When completed, it will house exhibition areas, visitors' lounge, lecture theatre, souvenir shop and coffee shop. All names of donors and donor groups will be placed on a plaque in the building. Access to the complex will be from both the upper Hantane/Prospect Hill road and the Uda Peradeniya road.

It must also be said that many others have also donated richly to the University and soon, there will be a fitting place that will hold all these "acts of love". Prof. D.J. Kalupahana, for one, has given his entire collection of books on Pali and Buddhist Studies to the University Library. So many others have mane so many thousands of students and knowledge-seekers their beneficiaries.
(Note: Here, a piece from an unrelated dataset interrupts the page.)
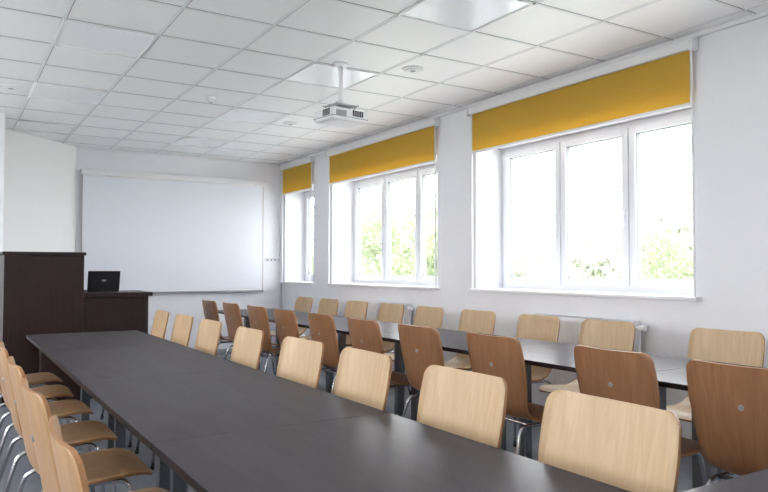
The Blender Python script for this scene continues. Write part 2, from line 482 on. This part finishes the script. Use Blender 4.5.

Let us remember them all and honour them.

When the Art Gallery & Museum is completed, they will remain with us in spirit till the end of days.

Allow me to offer these lines - an elegy for Ian - from Ashley Halpe:

Hail and farewell, farewell and hail
Dead, your benediction laves our spirits
in the bouquet of your fine, cool mind
and your compassionate heart, passional only
for justice, angry only
when truth was crucified or learning mocked,
or hypocrisy carried off the palm -
Your benefaction stuns with its munificence;
Keyts, Claessens, Ivan Perieses, Gabriels ... to nourish
Peradeniya's starved thousands;
Rare editions, papers, letters from the great,
princely gift no prince had thought to make.
But you, benign deva of our realm of gold;
drab-clothed, sandalled guide and guardian;
your face not 'gloomy night' but countless lamps
lit at your temple of the enquiring mind.

Ashley adds: "In honouring him, we honour ourselves by proving that we are worthy

heirs and our farewells are sanctified by a spirit of filial piety."